Macquarie has advised clients that North American bidders for Origin Energy should consider raising their offer price to at least $10 per share, in light of the company's recent performance improvements.
This advice is significantly higher than Brookfield and EIG Partners' current bid of about $8.85 per share.
Ian Myles, an investment analyst at Macquarie, suggested that a fair price for Origin was now between $9.49 and $10.08 per share, around 14% more than the existing offer.
The recommendation arrives on the heels of fund manager Perpetual's public call for a better deal from Origin's suitors.
Head of Australian equities at Perpetual Vince Pezzullo cited factors such as the extension of the Eraring coal power station in New South Wales and a surge in profits at partially owned Octopus Energy in Britain.
Perpetual's stance reflects an increased value of Origin's business, which posted an 83.5% rise in annual profits, sparking debate over the offer's adequacy.

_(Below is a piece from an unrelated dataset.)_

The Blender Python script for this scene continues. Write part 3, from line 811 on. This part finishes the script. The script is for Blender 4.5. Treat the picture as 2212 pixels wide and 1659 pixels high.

Origin's chief executive Frank Calabria noted that the valuation was a matter for shareholders, as an independent assessment was ongoing. Share prices in Origin rose 6¢ to $8.59 on Wednesday.
Brookfield declined to comment but has previously mentioned that without a deal, Origin would need to find a capital partner for its renewable projects, thereby diluting existing shareholders' stakes.
While the offer's pricing dates back to a March agreement, the Australian Competition and Consumer Commission (ACCC) is scheduled to release its decision by September 28. The board of Origin has also indicated that it will consider investor feedback on the offer price.
According to Macquarie, Origin’s situation has “materially improved” since the initial deal in February. The investment bank said the cost of breaking the transaction agreement, estimated at around $151 million, was trivial compared to the company's estimated enterprise value of $20 billion.